Die richtige Konsequenz aus dem Pflegeversicherungs-Urteil wäre, endlich eine Familienpolitik aus einem Guss zu konzipieren. Zuerst müsste der biedermeierliche deutsche Familienbegriff der gesellschaftlichen Realität angepasst werden. Familie ist überall dort, wo Kinder sind: in einer ehelichen oder nichtehelichen Gemeinschaft, bei alleinerziehenden Müttern oder Vätern, bei einem lesbischen oder schwulen Paar mit Adoptivkindern. Eine logische Konsequenz wäre, das steuerliche Ehegattensplitting durch ein Familiensplitting zu ersetzen.

Zur Zeit zahlt Vater Staat für das erste und zweite Kind je 270 Mark Kindergeld pro Monat. Ob die nächste Erhöhung (im nächsten Jahr ist Bundestagswahl) 30 oder nur 10 Mark betragen wird, hängt von Ebbe oder Flut in Eichels Kasse ab. Was wir brauchen, ist ein bedarfsorientiertes Kindergeld und keins nach Kassenlage. Durchschnittlich etwa 750 Mark monatlich kostet ein Kind vom ersten bis zum achtzehnten Lebensjahr. An dieser Marke muss sich ein Kindergeld, das diesen Namen verdient, orientieren. Es muss, ähnlich wie die Rente, dynamisiert werden und mindestens die Teuerungsrate auffangen.

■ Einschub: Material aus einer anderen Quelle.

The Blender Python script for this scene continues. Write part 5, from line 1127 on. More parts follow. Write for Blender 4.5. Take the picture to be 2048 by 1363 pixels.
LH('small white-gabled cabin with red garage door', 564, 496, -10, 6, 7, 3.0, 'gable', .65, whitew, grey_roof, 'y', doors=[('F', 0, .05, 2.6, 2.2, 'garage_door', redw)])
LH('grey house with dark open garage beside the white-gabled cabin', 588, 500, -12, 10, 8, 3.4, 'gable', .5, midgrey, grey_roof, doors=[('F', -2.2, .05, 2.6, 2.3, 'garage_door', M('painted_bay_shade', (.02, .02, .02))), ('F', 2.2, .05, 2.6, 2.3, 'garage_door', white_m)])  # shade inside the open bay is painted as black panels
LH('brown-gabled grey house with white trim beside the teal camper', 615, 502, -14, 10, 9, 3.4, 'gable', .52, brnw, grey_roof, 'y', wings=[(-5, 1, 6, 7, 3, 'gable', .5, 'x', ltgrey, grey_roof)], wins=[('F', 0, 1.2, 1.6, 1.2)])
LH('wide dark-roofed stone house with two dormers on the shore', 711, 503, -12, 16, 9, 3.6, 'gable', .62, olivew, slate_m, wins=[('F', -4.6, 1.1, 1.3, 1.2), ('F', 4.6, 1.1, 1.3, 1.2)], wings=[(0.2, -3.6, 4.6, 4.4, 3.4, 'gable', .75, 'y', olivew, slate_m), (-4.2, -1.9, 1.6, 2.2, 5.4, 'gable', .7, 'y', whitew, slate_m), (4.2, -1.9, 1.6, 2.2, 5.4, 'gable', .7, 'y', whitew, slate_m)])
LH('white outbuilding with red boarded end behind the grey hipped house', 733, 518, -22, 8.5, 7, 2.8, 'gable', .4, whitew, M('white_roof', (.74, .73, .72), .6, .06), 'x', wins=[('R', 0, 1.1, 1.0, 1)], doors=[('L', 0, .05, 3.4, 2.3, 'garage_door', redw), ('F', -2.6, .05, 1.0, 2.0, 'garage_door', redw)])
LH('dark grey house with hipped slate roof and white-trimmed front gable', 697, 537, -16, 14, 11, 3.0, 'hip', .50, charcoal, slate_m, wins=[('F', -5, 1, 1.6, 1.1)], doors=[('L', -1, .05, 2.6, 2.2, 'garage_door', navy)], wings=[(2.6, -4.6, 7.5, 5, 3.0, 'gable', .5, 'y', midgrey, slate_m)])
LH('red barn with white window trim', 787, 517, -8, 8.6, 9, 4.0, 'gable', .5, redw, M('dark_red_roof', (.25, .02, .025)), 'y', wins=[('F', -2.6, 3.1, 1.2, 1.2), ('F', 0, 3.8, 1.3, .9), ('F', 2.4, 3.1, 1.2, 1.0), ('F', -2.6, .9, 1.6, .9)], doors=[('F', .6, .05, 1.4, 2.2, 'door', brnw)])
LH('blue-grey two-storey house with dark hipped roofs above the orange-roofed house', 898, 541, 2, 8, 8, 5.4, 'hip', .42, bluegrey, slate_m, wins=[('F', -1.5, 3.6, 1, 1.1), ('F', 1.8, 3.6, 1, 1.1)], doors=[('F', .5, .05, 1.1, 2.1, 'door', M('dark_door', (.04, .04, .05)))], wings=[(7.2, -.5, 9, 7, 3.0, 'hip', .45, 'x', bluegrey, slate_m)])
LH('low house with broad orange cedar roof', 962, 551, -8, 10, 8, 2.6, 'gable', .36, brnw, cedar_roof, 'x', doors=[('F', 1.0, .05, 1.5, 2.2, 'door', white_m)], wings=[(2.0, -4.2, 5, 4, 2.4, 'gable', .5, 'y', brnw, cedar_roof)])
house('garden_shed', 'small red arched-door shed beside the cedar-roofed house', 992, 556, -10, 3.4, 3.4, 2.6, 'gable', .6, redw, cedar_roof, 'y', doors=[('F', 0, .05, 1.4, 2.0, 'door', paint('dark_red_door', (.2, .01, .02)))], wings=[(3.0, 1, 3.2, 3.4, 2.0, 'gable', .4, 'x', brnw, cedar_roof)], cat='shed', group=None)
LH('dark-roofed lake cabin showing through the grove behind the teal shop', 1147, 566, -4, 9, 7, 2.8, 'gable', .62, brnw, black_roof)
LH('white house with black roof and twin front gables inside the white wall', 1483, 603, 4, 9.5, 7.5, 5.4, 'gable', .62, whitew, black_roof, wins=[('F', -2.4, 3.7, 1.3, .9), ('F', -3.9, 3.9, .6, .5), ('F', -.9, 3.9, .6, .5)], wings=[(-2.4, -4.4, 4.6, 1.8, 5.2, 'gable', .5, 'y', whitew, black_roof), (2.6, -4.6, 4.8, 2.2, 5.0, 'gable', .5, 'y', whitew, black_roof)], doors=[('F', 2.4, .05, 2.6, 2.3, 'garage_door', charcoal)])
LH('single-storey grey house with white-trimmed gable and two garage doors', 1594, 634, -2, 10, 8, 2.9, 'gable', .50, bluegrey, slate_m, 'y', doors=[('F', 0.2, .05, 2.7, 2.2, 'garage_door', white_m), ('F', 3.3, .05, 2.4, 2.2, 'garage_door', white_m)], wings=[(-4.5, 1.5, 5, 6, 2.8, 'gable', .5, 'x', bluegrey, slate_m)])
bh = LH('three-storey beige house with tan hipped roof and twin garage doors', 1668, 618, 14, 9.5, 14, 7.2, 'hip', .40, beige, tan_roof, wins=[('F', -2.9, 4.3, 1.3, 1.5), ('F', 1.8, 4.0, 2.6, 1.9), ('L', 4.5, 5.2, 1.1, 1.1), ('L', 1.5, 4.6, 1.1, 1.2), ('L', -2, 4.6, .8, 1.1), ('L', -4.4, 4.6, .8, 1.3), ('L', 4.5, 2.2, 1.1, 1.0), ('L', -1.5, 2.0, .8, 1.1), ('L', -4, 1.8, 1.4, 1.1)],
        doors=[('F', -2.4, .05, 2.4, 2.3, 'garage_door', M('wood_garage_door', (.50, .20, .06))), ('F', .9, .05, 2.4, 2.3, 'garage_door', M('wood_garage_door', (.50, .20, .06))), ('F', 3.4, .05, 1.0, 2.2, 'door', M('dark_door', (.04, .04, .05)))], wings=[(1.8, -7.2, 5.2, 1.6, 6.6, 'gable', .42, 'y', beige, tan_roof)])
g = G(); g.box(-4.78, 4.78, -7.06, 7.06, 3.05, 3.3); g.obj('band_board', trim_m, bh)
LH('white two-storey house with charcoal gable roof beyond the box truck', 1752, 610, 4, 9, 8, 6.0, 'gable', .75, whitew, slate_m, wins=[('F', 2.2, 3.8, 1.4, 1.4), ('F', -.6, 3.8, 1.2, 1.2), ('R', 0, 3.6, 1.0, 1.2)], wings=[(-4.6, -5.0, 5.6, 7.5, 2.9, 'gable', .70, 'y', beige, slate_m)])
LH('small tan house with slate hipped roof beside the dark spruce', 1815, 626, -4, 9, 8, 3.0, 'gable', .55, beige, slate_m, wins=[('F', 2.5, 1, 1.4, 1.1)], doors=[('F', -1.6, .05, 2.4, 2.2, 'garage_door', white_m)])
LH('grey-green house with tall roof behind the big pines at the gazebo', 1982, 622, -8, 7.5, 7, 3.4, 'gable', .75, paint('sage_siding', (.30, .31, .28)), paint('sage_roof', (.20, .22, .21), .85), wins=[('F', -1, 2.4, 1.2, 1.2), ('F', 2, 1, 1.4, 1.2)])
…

Es ist nach wie vor in den meisten Fällen die Mutter, die ihre Erwerbstätigkeit zumindest zeitweise aufgeben muss, wenn die Familie Zuwachs bekommt. Für das Familienbudget ist das ein kräftiger Aderlass, der durch das - einkommensabhängige - Erziehungsgeld in Höhe von 600 Mark monatlich eher symbolisch ausgeglichen wird. Es muss endlich eine Infrastruktur geschaffen werden, die dem erziehenden Elternteil eine möglichst rasche Rückkehr in den Beruf ermöglicht. Die Ausstattung mit Tagesstätten, Kindergärten und Ganztagsschulen muss endlich auf ein Niveau gebracht werden, das in anderen europäischen Staaten, etwa Großbritannien, Frankreich oder Italien, seit langem selbstverständlich ist.

Die Leistungen für die Familien sind über eine Vielzahl von Gesetzen verstreut, selbst Fachleute tun sich schwer, den Überblick zu behalten. Sinnvoll wäre es, all diese Bestimmungen in einem eigenen Sozialgesetzbuch zusammenzufassen, wie es unlängst mit dem Sozialgesetzbuch IX geschehen ist, das die Rechte behinderter Menschen im gesellschaftlichen Leben festlegt.

Darüber hinaus hätte auch eine durchgreifende Reform der Sozialversicherungen positive familienpolitische Auswirkungen. Vor allem Renten-, Kranken- und Pflegeversicherung müssten auf eine wesentlich breitere finanzielle Basis gestellt werden. Das heißt: Jegliches Einkommen wird sozialversicherungspflichtig, nicht nur Löhne und Gehälter, sondern auch Kapitaleinkünfte, Mieteinnahmen, Abgeordnetendiäten etc. Die durchschnittlichen Beitragssätze könnten so - bei gleichbleibenden beziehungsweise höheren Leistungen - nachhaltig gesenkt werden. Davon profitieren auch Familien.

Der falsche Weg wäre eine weitere Individualisierung der Lebensrisiken, wie Riesters Rentenreform sie bringen wird. Das Urteil des Bundesverfassungsgerichts fordert sozialen Ausgleich zugunsten der Familien, und der ist nur im Rahmen einer Sozialversicherung möglich.